● WRITTEN TASK: Below is a listing to write out in full, exactly as given, without its pictures.

● STORED DATA:
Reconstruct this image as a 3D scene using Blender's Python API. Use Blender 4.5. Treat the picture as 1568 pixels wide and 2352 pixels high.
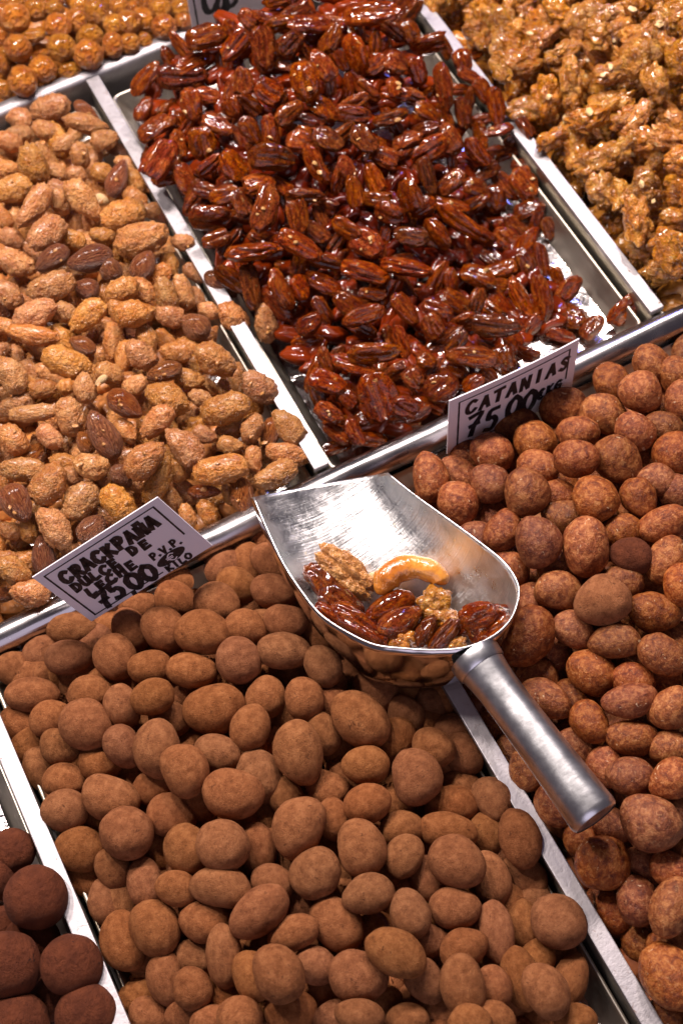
import bpy, bmesh, math, random
import numpy as np
from mathutils import Vector, Matrix, noise

for o in list(bpy.data.objects):
    bpy.data.objects.remove(o)
S = bpy.context.scene
COL = S.collection

# ------------------------------------------------------------------ camera
R3 = np.array([[0.89106661, 0.42267327, -0.16537112],
               [-0.4485354, 0.76434465, -0.46324211],
               [-0.06939953, 0.48695438, 0.87066592]])
CAMP = np.array([0.0, 0.0, 0.8])
FPX = 3593.0                      # focal length in survey pixels (1568 x 2352 frame)
cam = bpy.data.objects.new('camera', bpy.data.cameras.new('camera'))
COL.objects.link(cam)
m = Matrix([list(r) for r in R3]).to_4x4()
m.translation = Vector(CAMP)
cam.matrix_world = m
cam.data.sensor_fit = 'VERTICAL'
cam.data.sensor_height = 36
cam.data.lens = 55.0
cam.data.clip_start = 0.01
cam.data.clip_end = 50
cam.data.dof.use_dof = True
cam.data.dof.focus_distance = 0.85
cam.data.dof.aperture_fstop = 10
S.camera = cam

# ------------------------------------------------------------------ light
W = bpy.data.worlds.new('World')
S.world = W
W.use_nodes = True
bg = W.node_tree.nodes['Background']
bg.inputs[0].default_value = (0.56, 0.45, 0.56, 1)
bg.inputs[1].default_value = 0.13
S.view_settings.view_transform = 'Standard'
S.view_settings.look = 'None'
S.view_settings.exposure = 0.0


def lamp(loc, target, size, watts, color):
    d = bpy.data.lights.new('stall_lamp_or_fill', 'AREA')
    d.shape = 'DISK'
    d.size = size
    d.energy = watts
    d.color = color
    o = bpy.data.objects.new('stall_lamp_or_fill', d)
    COL.objects.link(o)
    o.location = loc
    o.rotation_euler = (Vector(target) - Vector(loc)).to_track_quat('-Z', 'Y').to_euler()
    return o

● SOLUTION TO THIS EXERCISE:
Reconstruct this image as a 3D scene using Blender's Python API. Use Blender 4.5. Treat the picture as 1568 pixels wide and 2352 pixels high.
import bpy, bmesh, math, random
import numpy as np
from mathutils import Vector, Matrix, noise

for o in list(bpy.data.objects):
    bpy.data.objects.remove(o)
S = bpy.context.scene
COL = S.collection

# ------------------------------------------------------------------ camera
R3 = np.array([[0.89106661, 0.42267327, -0.16537112],
               [-0.4485354, 0.76434465, -0.46324211],
               [-0.06939953, 0.48695438, 0.87066592]])
CAMP = np.array([0.0, 0.0, 0.8])
FPX = 3593.0                      # focal length in survey pixels (1568 x 2352 frame)
cam = bpy.data.objects.new('camera', bpy.data.cameras.new('camera'))
COL.objects.link(cam)
m = Matrix([list(r) for r in R3]).to_4x4()
m.translation = Vector(CAMP)
cam.matrix_world = m
cam.data.sensor_fit = 'VERTICAL'
cam.data.sensor_height = 36
cam.data.lens = 55.0
cam.data.clip_start = 0.01
cam.data.clip_end = 50
cam.data.dof.use_dof = True
cam.data.dof.focus_distance = 0.85
cam.data.dof.aperture_fstop = 10
S.camera = cam

# ------------------------------------------------------------------ light
W = bpy.data.worlds.new('World')
S.world = W
W.use_nodes = True
bg = W.node_tree.nodes['Background']
bg.inputs[0].default_value = (0.56, 0.45, 0.56, 1)
bg.inputs[1].default_value = 0.13
S.view_settings.view_transform = 'Standard'
S.view_settings.look = 'None'
S.view_settings.exposure = 0.0


def lamp(loc, target, size, watts, color):
    d = bpy.data.lights.new('stall_lamp_or_fill', 'AREA')
    d.shape = 'DISK'
    d.size = size
    d.energy = watts
    d.color = color
    o = bpy.data.objects.new('stall_lamp_or_fill', d)
    COL.objects.link(o)
    o.location = loc
    o.rotation_euler = (Vector(target) - Vector(loc)).to_track_quat('-Z', 'Y').to_euler()
    return o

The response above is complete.